Ricordare è costruire.

Le riflessioni di Eno relative alla musica e alla sua relazione con il concetto di spazio proseguono con "On Land", uscito nel 1982. L'ambient, nato come musica da riprodurre in ambienti ben determinati ("Music for Airport", concepito per inebriare, fra distrazioni e disattenzioni, le infinite hall degli aeroporti, ne è il manifesto), acquisisce con questa nuova opera connotazioni psicoanalitiche. In "On Land", che si riferisce all'ambiente "Natura", lo spazio fisico diventa mentale, diviene paesaggio interiore, luogo non necessariamente esistente. La rappresentazione di un umore, di un ricordo dell'infanzia, per esempio. Oppure un futuro possibile, che non si materializzerà mai, o uno dei tanti presenti paralleli che quotidianamente non scegliamo di vivere.

"Amarcord" di Federico Fellini, non a caso, è il "clic" che nella mente di Eno aziona il meccanismo e genera le riflessioni che conducono al passaggio di paradigma: come i ricordi, che non rispecchiano fedelmente i vissuti, la musica diviene creazione di ambienti e non mera riproduzione degli stessi. Del resto, Eno, fin dai tempi di "Another Green World", non è che fosse la quintessenza del realismo.

Lo studio di registrazione come luogo di creazione e non di riproduzione.

Il placido canto dei grilli, il gracidare lontano delle rane, il fragore remoto di una tempesta. Un microfono orientato verso la vastità del Mondo, chiamato a carpire suoni lontani, l'imponenza della Natura, la voce silenziosa dell'Universo. Poi in studio, a mettere insieme le suggestioni saccheggiate. A dilatarle. A deformarle. Echi. Delay. Riverberi. E con esse i rintocchi e i fruscii di non-strumenti: rocce, bacchette, catene. Perché è niente quel che si suona e niente è chi lo suona, ma sono i suoni ad esser tutto. E con essi le note trasfigurate dei sintetizzatori di Eno, del basso tetro di Bill Laswell. E poi la tromba lontana di Jon Hassell, la chitarra deforme di Michael Brook. Mescolate, relegate alle rifiniture, ai ricami, insulse quanto i grilli, necessarie almeno quanto le rane nello stagno. Perché l'uomo è pulviscolo nell'Universo. E la mente è più grande dell'Universo intero. Perché il paesaggio non è un inerte scenografia, ma è protagonista quanto gli attori, è parte degli stessi, come essi stessi sono parte di quello. Altro che il senso di Ascensione di "Music for Airport". Non c'è fuga in "On Land", non c'è un Totalmente Altro verso cui lanciarsi: in "On Land" è lo statico-dinamico balletto dei processi di implosione, fisica e psichica, a dettare i non-tempi delle evoluzioni-involuzioni. Come in un elegante gioco di specchi fra mente ed Universo.

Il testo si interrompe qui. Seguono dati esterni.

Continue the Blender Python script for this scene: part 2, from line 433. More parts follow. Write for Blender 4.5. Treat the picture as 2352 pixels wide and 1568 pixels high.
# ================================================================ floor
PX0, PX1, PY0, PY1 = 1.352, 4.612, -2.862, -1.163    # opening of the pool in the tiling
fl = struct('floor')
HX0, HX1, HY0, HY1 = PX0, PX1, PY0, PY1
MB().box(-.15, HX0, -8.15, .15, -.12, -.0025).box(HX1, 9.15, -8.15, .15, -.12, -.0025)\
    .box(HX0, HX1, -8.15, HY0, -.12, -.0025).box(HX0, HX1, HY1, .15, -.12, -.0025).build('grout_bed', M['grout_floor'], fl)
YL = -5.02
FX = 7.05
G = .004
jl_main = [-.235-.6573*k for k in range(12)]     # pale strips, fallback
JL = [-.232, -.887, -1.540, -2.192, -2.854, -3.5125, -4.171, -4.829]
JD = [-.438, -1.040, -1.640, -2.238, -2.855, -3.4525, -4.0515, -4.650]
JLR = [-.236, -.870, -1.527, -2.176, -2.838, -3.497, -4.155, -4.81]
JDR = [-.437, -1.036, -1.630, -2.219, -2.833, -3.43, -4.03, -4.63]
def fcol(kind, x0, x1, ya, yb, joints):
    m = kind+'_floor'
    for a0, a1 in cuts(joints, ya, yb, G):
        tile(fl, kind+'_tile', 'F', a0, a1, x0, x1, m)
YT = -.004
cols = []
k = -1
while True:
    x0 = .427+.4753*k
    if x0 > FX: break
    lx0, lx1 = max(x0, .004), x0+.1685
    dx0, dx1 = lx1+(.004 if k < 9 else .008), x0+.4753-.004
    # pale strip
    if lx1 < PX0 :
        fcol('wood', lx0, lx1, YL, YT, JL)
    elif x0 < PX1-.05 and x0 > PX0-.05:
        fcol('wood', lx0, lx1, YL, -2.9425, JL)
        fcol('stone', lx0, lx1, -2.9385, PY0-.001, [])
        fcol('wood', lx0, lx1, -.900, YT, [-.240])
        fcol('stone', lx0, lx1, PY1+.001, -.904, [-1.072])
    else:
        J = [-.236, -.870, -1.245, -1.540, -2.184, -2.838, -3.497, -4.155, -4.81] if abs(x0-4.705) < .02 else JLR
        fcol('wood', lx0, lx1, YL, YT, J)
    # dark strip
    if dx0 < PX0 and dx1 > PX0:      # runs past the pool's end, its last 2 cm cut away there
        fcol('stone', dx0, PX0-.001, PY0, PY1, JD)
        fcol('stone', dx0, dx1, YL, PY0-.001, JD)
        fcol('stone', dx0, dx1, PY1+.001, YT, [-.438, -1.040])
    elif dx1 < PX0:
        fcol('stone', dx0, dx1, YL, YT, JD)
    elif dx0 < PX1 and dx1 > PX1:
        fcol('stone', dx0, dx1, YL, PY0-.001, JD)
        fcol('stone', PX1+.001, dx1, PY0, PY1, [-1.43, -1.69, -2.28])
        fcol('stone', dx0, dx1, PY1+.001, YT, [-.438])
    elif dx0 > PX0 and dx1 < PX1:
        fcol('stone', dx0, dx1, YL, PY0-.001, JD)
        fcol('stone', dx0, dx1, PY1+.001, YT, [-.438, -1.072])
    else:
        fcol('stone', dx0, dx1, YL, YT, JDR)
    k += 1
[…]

Ascoltare "On Land" è come trovarsi sdraiati nel bel mezzo di una vasta pianura, sovrastati da immense montagne, sotto nubi colossali che transitano titaniche nel cielo infinito della notte. O soli con i propri pensieri.

La de-oggetivizzazione della Musica.

Ascoltare "On Land" non significa ascoltare musica, ma ascoltare il mondo in un modo musicale. Povero quel musicista che guarda alla sua arte come qualcosa che esiste in sé, come se quella avesse una sua ontologia, come se fosse indipendente e si imponesse a chi ascolta. Uno stereo scadente, il rumore di un'auto che passa là fuori, lo stato d'animo dell'ascoltatore: molteplici sono i fattori da cui dipende la ricezione del Reale, il mondo, ma anche il soggetto, le sue modalità di percezione. Perché la Realtà non si svela, la Realtà si costruisce. Ascoltatelo in treno, "On Land", mentre ai vostri lati fuggono via come ricordi i paesaggi insensibili ed indifferenti alla vostra misera esistenza; ascoltatelo in auto in una desolante giornata di sole, osservate come il mondo si deforma, si sgretola, si liquefa lentamente. Come l'Irrazionale vi tiene d'occhio con un ghigno beffardo. (Che Eno abbia incidentalmente inventato anche il dark-ambient?)

Eno è "genio e regolatezza". Un acuto osservatore della realtà circostante. Un laboratorio vivente in cui fermentano gli input recepiti dall'esterno. In cui si sviluppano riflessioni, strategie, soluzioni innovative. Uno scienziato, più che un artista.

Se Eno non fosse tutto questo, e se noi non fossimo sicuri che dietro a queste ambientazioni minacciose, a questi paesaggi intrisi di sinistri presagi, a questi luoghi percorsi da forze selvagge e terrorizzanti vi sia semplicemente il miracolo dell'intelligenza di un uomo (e non i poteri sovrannaturali di uno stregone intento ad evocare le forze del Male), s'avrebbe davvero paura ad ascoltare "On Land". O forse è proprio per questo che si ha davvero paura ad ascoltarlo?

(Liberamente ispirato alle osservazioni dello stesso Eno relative all'opera ed alla sua realizzazione.)